## [TASK REQUIREMENTS]
Lift out, unaltered, the lines of the material below between the line holding "What Blender Python" and the line holding "S.camera = co", counting both.

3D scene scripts
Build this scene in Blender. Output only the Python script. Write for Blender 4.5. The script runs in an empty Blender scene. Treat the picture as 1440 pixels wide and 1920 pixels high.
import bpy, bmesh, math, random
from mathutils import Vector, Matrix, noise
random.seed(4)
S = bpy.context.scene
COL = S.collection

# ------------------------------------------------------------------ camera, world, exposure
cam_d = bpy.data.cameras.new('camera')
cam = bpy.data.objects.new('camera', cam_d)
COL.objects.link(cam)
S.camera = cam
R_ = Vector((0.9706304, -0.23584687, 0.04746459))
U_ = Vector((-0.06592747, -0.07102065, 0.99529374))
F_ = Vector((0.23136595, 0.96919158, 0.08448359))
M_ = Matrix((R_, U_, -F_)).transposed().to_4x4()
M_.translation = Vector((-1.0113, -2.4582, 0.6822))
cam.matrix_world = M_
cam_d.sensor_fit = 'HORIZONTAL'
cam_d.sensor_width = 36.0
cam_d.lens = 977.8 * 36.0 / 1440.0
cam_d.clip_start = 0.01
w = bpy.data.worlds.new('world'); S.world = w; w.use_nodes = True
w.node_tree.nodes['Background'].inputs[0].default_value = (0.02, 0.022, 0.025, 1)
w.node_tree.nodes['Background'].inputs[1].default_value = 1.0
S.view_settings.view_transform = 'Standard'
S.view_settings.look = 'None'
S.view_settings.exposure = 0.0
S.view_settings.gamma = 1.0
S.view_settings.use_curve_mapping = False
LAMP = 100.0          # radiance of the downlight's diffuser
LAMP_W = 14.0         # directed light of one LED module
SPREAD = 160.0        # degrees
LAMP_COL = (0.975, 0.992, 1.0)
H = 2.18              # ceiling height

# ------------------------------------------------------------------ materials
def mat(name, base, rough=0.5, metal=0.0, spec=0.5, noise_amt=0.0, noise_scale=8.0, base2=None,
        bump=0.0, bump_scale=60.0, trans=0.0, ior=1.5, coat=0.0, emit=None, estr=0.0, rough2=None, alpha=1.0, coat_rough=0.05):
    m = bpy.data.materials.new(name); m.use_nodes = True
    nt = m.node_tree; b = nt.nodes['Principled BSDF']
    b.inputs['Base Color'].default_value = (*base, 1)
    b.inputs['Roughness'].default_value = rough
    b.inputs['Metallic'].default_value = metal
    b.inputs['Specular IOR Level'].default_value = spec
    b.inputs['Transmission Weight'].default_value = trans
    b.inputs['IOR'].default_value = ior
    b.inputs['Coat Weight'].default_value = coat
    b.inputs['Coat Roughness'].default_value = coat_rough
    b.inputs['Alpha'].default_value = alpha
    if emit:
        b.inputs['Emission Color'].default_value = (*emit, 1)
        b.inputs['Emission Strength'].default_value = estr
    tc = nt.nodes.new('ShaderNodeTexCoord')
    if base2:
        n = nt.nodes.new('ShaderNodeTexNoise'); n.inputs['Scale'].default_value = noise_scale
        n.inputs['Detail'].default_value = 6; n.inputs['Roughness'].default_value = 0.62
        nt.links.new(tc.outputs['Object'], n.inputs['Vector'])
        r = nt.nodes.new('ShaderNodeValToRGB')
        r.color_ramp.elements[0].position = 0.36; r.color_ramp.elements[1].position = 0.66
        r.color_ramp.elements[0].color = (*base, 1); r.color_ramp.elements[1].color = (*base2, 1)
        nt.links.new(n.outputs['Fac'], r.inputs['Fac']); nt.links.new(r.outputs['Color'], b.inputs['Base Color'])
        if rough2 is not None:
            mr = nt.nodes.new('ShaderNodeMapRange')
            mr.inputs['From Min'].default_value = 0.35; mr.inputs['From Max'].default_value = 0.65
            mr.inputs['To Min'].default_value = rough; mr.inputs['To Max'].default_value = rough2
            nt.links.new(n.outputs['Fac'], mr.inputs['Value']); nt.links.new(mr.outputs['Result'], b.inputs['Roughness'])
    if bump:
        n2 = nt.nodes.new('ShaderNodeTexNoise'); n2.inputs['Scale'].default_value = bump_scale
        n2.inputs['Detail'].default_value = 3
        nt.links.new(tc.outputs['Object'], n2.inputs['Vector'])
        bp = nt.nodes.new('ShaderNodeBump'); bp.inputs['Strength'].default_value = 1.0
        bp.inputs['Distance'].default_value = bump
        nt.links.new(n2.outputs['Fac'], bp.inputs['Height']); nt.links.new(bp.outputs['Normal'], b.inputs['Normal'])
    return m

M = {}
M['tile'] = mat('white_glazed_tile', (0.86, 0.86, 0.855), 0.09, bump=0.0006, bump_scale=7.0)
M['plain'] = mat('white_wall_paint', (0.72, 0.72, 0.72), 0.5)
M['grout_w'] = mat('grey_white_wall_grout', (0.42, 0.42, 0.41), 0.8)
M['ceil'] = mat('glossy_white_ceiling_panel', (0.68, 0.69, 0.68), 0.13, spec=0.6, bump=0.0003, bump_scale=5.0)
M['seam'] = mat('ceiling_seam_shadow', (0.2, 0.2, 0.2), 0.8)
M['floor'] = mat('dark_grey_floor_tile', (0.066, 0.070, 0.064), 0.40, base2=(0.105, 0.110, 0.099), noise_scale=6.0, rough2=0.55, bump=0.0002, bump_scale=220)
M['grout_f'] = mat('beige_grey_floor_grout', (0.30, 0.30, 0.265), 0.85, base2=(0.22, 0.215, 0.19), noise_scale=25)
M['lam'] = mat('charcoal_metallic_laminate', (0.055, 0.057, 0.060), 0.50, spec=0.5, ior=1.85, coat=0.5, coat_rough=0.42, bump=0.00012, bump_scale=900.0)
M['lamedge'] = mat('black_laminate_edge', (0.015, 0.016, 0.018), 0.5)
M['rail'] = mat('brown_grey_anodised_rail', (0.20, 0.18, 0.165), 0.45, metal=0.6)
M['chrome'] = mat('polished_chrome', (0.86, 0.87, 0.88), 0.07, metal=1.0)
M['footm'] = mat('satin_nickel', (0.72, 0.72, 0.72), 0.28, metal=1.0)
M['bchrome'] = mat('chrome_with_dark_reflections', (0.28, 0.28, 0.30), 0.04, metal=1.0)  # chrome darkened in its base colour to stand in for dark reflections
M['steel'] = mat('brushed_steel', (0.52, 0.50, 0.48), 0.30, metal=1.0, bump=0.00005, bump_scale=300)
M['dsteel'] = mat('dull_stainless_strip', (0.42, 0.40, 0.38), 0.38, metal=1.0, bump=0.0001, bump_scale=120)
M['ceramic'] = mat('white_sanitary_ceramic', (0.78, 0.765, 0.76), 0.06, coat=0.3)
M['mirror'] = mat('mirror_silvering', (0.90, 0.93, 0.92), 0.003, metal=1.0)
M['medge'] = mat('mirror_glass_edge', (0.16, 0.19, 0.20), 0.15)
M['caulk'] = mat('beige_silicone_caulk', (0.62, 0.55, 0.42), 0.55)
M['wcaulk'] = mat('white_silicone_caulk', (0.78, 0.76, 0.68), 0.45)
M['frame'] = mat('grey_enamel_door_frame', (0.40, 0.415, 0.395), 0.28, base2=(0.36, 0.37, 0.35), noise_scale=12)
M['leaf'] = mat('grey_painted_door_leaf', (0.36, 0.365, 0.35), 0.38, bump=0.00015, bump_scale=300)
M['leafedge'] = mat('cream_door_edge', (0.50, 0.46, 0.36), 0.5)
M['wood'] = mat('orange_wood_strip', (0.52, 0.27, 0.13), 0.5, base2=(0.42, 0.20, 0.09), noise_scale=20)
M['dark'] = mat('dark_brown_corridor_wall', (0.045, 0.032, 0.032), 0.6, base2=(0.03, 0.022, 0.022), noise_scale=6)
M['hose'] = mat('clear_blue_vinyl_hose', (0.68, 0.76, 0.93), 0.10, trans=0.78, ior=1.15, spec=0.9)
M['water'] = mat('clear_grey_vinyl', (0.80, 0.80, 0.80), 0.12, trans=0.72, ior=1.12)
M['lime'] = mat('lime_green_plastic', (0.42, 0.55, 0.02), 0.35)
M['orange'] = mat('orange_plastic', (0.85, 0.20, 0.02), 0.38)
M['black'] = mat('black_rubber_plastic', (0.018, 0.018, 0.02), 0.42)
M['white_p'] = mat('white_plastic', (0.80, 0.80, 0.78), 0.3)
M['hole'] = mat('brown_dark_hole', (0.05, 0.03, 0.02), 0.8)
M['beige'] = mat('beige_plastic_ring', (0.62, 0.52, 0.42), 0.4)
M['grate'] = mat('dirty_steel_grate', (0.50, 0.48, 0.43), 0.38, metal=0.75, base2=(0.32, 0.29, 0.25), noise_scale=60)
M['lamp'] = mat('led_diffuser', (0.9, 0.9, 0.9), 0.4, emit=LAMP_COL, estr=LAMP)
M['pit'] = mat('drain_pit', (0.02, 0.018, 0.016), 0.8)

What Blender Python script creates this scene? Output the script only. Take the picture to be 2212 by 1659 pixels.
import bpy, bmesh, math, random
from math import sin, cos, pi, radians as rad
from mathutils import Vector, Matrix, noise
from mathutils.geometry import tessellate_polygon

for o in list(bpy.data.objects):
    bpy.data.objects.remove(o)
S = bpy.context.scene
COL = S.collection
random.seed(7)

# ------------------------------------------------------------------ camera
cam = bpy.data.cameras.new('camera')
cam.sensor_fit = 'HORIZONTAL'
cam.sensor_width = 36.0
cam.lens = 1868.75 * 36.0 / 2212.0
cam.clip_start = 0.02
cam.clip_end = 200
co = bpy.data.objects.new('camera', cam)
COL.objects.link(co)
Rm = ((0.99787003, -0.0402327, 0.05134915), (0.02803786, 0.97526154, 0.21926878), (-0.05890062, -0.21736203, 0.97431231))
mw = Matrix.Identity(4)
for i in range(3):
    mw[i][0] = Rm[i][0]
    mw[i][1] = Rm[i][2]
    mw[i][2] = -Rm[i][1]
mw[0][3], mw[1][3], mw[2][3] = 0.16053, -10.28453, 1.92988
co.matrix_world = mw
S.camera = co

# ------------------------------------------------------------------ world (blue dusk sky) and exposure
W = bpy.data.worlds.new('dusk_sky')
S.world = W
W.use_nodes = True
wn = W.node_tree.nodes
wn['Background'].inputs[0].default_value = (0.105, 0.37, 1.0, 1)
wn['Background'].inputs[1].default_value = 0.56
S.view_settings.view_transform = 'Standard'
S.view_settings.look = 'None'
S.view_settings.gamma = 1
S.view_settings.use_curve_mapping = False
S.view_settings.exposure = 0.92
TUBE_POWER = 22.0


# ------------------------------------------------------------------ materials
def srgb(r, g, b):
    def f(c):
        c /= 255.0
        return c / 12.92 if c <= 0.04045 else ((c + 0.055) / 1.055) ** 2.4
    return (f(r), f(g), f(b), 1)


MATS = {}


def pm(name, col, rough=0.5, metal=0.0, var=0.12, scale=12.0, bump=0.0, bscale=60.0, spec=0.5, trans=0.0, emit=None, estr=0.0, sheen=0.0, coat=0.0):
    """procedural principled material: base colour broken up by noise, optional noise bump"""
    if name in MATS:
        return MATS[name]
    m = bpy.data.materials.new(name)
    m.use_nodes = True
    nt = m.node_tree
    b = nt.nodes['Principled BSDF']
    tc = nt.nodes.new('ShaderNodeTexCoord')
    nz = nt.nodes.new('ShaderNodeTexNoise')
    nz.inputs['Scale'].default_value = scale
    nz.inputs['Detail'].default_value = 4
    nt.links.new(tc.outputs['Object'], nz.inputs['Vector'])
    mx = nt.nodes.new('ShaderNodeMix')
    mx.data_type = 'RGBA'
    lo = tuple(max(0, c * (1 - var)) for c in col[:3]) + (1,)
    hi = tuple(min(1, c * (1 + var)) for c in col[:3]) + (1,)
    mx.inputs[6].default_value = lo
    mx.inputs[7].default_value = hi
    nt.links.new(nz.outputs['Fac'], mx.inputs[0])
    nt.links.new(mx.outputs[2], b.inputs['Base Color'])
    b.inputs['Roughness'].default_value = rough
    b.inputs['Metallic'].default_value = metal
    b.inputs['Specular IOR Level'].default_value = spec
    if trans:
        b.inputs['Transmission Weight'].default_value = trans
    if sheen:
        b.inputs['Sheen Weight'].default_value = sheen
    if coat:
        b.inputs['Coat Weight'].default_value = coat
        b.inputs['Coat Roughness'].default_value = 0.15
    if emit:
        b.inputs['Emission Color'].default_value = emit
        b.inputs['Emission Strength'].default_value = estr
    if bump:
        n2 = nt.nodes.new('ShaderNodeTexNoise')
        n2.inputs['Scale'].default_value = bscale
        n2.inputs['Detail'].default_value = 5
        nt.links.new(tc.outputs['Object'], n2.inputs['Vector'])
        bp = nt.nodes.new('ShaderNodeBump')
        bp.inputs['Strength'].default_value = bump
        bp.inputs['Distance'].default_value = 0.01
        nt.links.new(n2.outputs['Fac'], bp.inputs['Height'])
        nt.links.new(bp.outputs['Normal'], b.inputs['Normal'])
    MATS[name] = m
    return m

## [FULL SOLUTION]
What Blender Python script creates this scene? Output the script only. Take the picture to be 2212 by 1659 pixels.
import bpy, bmesh, math, random
from math import sin, cos, pi, radians as rad
from mathutils import Vector, Matrix, noise
from mathutils.geometry import tessellate_polygon

for o in list(bpy.data.objects):
    bpy.data.objects.remove(o)
S = bpy.context.scene
COL = S.collection
random.seed(7)

# ------------------------------------------------------------------ camera
cam = bpy.data.cameras.new('camera')
cam.sensor_fit = 'HORIZONTAL'
cam.sensor_width = 36.0
cam.lens = 1868.75 * 36.0 / 2212.0
cam.clip_start = 0.02
cam.clip_end = 200
co = bpy.data.objects.new('camera', cam)
COL.objects.link(co)
Rm = ((0.99787003, -0.0402327, 0.05134915), (0.02803786, 0.97526154, 0.21926878), (-0.05890062, -0.21736203, 0.97431231))
mw = Matrix.Identity(4)
for i in range(3):
    mw[i][0] = Rm[i][0]
    mw[i][1] = Rm[i][2]
    mw[i][2] = -Rm[i][1]
mw[0][3], mw[1][3], mw[2][3] = 0.16053, -10.28453, 1.92988
co.matrix_world = mw
S.camera = co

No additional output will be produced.